MATERIAL PROVIDED
>>>>>
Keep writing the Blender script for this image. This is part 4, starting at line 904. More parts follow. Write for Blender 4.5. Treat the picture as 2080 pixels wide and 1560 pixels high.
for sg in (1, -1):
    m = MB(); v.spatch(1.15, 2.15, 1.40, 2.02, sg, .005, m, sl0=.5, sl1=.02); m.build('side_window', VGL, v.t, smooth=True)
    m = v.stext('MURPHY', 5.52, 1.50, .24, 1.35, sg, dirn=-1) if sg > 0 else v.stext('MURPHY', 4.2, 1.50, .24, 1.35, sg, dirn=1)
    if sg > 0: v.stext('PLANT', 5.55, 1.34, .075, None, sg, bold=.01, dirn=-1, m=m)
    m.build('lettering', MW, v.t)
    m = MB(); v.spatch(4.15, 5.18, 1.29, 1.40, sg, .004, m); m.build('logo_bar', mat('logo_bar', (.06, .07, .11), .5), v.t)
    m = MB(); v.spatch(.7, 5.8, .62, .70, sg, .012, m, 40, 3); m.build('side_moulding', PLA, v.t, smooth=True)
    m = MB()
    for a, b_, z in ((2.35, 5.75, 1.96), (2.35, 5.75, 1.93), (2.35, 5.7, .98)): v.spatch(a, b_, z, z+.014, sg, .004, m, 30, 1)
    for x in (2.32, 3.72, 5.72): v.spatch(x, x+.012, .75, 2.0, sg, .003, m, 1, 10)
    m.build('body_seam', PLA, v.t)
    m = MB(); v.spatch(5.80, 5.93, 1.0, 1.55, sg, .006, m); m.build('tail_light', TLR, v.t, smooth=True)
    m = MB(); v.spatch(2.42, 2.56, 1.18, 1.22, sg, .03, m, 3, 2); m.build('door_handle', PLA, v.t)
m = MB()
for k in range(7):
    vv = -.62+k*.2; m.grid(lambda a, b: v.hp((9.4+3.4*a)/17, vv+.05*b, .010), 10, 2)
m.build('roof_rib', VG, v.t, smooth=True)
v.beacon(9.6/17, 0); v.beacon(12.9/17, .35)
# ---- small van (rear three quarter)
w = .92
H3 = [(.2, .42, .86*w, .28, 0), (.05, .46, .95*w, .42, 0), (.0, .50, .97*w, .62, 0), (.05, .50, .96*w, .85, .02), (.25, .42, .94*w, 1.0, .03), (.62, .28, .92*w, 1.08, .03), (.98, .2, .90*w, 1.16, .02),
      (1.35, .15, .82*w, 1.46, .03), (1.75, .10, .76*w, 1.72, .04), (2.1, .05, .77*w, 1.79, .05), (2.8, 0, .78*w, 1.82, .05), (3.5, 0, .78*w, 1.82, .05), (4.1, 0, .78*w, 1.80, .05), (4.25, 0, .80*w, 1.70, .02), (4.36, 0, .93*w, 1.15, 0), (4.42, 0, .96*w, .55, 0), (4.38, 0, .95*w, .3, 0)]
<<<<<
EXERCISE BRIEF
Quote the data above in full, changing nothing.

RESPONSE FOR THIS EXERCISE
Keep writing the Blender script for this image. This is part 4, starting at line 904. More parts follow. Write for Blender 4.5. Treat the picture as 2080 pixels wide and 1560 pixels high.
for sg in (1, -1):
    m = MB(); v.spatch(1.15, 2.15, 1.40, 2.02, sg, .005, m, sl0=.5, sl1=.02); m.build('side_window', VGL, v.t, smooth=True)
    m = v.stext('MURPHY', 5.52, 1.50, .24, 1.35, sg, dirn=-1) if sg > 0 else v.stext('MURPHY', 4.2, 1.50, .24, 1.35, sg, dirn=1)
    if sg > 0: v.stext('PLANT', 5.55, 1.34, .075, None, sg, bold=.01, dirn=-1, m=m)
    m.build('lettering', MW, v.t)
    m = MB(); v.spatch(4.15, 5.18, 1.29, 1.40, sg, .004, m); m.build('logo_bar', mat('logo_bar', (.06, .07, .11), .5), v.t)
    m = MB(); v.spatch(.7, 5.8, .62, .70, sg, .012, m, 40, 3); m.build('side_moulding', PLA, v.t, smooth=True)
    m = MB()
    for a, b_, z in ((2.35, 5.75, 1.96), (2.35, 5.75, 1.93), (2.35, 5.7, .98)): v.spatch(a, b_, z, z+.014, sg, .004, m, 30, 1)
    for x in (2.32, 3.72, 5.72): v.spatch(x, x+.012, .75, 2.0, sg, .003, m, 1, 10)
    m.build('body_seam', PLA, v.t)
    m = MB(); v.spatch(5.80, 5.93, 1.0, 1.55, sg, .006, m); m.build('tail_light', TLR, v.t, smooth=True)
    m = MB(); v.spatch(2.42, 2.56, 1.18, 1.22, sg, .03, m, 3, 2); m.build('door_handle', PLA, v.t)
m = MB()
for k in range(7):
    vv = -.62+k*.2; m.grid(lambda a, b: v.hp((9.4+3.4*a)/17, vv+.05*b, .010), 10, 2)
m.build('roof_rib', VG, v.t, smooth=True)
v.beacon(9.6/17, 0); v.beacon(12.9/17, .35)
# ---- small van (rear three quarter)
w = .92
H3 = [(.2, .42, .86*w, .28, 0), (.05, .46, .95*w, .42, 0), (.0, .50, .97*w, .62, 0), (.05, .50, .96*w, .85, .02), (.25, .42, .94*w, 1.0, .03), (.62, .28, .92*w, 1.08, .03), (.98, .2, .90*w, 1.16, .02),
      (1.35, .15, .82*w, 1.46, .03), (1.75, .10, .76*w, 1.72, .04), (2.1, .05, .77*w, 1.79, .05), (2.8, 0, .78*w, 1.82, .05), (3.5, 0, .78*w, 1.82, .05), (4.1, 0, .78*w, 1.80, .05), (4.25, 0, .80*w, 1.70, .02), (4.36, 0, .93*w, 1.15, 0), (4.42, 0, .96*w, .55, 0), (4.38, 0, .95*w, .3, 0)]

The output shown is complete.